Stated task
The entries below contain a line with "h, 1.0, t*np.array([1.0,.98,.9])))" and a line with "field(8, 16, 16);". Quote exactly those two lines and all lines between them.

--- Material provided ---

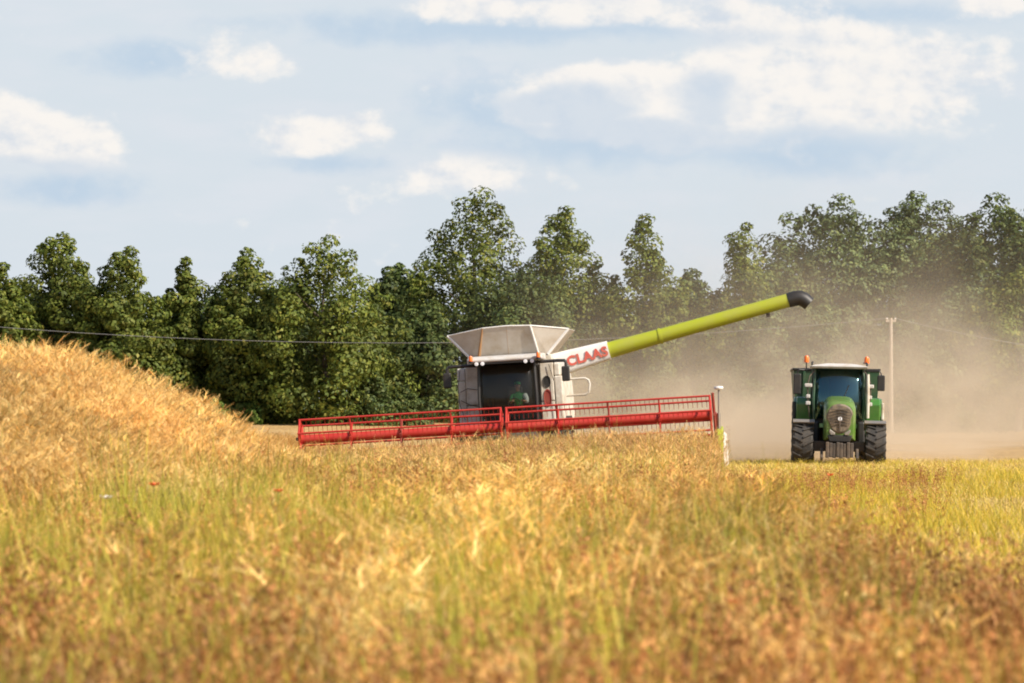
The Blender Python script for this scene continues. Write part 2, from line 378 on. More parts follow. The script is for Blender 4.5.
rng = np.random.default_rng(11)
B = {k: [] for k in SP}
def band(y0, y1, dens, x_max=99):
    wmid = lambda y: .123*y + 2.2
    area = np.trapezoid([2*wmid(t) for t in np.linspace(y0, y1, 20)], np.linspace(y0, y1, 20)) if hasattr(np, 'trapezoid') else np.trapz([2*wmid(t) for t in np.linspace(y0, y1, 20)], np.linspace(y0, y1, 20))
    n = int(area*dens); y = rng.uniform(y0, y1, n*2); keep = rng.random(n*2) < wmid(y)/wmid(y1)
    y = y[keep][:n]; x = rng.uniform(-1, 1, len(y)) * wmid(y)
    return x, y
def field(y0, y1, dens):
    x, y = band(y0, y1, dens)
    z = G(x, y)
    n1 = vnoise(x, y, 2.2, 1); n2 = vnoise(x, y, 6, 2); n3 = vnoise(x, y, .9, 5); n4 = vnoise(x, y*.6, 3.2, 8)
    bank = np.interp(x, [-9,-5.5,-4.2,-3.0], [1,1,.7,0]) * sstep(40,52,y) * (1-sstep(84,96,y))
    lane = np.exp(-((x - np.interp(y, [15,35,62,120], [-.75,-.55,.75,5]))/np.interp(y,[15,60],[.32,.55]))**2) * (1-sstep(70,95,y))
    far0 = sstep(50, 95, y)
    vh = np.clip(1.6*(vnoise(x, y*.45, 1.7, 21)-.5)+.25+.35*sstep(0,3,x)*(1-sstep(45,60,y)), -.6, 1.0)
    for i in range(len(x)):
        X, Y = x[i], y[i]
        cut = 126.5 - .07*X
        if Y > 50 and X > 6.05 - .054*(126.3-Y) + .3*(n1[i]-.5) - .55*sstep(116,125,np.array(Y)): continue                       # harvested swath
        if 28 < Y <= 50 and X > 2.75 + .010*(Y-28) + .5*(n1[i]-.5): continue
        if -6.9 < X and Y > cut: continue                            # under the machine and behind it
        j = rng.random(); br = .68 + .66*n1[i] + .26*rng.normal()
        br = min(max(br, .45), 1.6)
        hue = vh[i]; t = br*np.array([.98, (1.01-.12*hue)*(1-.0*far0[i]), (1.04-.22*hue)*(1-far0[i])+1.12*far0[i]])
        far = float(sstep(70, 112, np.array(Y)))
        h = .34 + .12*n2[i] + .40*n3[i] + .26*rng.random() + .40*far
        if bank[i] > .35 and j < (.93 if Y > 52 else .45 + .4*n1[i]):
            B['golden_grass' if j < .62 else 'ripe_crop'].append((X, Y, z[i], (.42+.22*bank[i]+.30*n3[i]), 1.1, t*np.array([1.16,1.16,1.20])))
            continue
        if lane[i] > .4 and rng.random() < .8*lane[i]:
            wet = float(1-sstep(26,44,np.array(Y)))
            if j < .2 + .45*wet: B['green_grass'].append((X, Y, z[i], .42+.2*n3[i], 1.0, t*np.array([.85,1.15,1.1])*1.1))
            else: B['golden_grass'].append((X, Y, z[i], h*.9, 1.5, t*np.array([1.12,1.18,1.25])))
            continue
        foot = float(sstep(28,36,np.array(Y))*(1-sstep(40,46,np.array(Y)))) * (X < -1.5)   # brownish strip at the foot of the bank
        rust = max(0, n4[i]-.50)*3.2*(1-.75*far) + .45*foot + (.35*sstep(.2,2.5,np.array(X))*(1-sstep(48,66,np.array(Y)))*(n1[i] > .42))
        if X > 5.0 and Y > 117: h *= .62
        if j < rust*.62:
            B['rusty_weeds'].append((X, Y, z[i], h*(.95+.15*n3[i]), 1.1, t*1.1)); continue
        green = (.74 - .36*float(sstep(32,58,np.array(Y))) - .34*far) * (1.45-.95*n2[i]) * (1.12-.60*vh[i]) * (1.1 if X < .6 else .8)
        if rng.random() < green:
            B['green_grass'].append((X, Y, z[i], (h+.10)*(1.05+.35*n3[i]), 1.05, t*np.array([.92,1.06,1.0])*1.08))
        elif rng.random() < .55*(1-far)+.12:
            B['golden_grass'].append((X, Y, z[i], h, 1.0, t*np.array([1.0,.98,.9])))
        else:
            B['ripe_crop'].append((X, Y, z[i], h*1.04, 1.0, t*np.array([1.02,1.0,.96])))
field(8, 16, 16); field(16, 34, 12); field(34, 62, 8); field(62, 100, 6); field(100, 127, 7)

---
--- Material provided ---

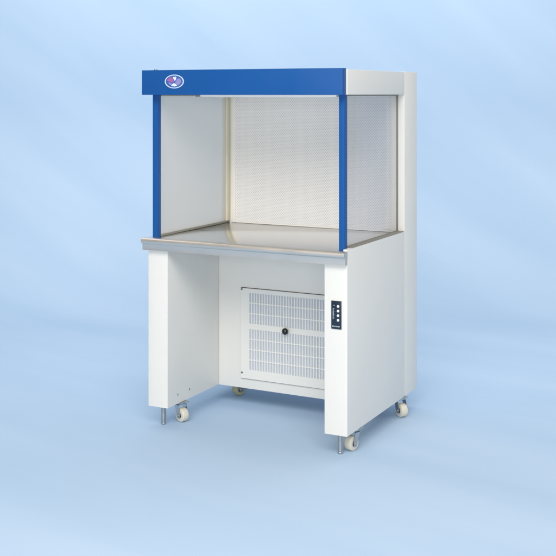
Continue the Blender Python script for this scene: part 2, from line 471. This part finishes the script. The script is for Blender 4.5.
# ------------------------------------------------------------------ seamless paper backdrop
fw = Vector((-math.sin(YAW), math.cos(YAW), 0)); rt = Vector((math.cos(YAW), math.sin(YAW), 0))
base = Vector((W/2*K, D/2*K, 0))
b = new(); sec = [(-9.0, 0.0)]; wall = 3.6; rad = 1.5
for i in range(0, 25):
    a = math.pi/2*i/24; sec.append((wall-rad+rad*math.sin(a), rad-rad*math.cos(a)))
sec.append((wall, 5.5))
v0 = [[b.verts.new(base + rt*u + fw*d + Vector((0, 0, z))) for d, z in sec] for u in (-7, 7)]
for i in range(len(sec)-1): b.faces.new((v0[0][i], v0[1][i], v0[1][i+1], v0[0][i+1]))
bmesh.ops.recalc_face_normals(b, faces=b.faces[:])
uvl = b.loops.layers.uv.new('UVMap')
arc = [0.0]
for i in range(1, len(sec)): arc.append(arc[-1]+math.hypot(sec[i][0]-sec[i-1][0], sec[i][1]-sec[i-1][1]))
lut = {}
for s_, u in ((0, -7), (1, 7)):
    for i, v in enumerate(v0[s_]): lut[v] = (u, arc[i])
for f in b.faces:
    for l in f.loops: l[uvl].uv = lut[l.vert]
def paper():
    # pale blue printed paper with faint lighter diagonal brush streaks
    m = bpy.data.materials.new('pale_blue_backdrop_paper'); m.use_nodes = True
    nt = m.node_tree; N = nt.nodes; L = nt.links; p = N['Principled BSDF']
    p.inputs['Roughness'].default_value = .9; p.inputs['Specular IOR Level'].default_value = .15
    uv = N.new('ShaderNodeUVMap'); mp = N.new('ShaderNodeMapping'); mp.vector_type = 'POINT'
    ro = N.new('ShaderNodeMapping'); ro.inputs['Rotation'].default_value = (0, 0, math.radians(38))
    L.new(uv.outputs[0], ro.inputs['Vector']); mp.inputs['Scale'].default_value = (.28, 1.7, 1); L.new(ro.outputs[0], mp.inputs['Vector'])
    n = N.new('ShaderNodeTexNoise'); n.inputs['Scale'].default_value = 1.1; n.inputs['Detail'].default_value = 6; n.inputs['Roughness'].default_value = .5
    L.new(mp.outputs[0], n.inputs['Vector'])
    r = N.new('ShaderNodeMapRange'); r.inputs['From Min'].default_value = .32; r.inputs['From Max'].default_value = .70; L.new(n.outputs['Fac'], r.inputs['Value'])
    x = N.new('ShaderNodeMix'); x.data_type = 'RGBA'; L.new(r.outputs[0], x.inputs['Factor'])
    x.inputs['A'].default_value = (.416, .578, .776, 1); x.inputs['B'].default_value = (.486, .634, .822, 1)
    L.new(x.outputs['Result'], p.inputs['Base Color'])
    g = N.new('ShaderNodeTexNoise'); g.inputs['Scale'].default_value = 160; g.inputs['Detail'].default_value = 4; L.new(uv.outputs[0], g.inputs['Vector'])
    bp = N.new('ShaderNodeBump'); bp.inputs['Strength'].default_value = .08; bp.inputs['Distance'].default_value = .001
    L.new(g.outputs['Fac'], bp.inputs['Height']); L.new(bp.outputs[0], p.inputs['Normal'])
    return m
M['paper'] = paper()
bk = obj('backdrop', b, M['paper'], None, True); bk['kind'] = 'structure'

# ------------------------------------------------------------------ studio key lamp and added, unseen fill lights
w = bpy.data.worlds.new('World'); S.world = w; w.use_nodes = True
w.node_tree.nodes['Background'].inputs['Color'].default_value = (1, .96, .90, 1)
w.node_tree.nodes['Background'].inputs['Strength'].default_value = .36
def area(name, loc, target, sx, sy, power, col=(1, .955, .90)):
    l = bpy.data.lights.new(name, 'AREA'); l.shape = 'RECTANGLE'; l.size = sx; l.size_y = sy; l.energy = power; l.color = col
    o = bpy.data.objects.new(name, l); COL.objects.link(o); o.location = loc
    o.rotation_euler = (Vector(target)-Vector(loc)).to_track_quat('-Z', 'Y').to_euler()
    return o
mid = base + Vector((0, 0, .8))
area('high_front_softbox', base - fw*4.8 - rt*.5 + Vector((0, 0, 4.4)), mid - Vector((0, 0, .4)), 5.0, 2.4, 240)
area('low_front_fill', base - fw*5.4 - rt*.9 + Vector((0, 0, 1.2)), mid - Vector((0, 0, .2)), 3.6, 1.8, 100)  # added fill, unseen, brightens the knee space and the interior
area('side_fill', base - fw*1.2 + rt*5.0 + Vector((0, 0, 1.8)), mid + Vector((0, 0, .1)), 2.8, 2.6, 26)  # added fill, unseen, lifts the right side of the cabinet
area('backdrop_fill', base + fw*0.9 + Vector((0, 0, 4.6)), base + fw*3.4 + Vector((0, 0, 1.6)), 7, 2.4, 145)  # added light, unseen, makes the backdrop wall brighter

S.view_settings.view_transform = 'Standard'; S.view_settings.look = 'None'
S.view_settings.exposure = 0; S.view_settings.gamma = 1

---

Expected answer
            B['golden_grass'].append((X, Y, z[i], h, 1.0, t*np.array([1.0,.98,.9])))
        else:
            B['ripe_crop'].append((X, Y, z[i], h*1.04, 1.0, t*np.array([1.02,1.0,.96])))
field(8, 16, 16); field(16, 34, 12); field(34, 62, 8); field(62, 100, 6); field(100, 127, 7)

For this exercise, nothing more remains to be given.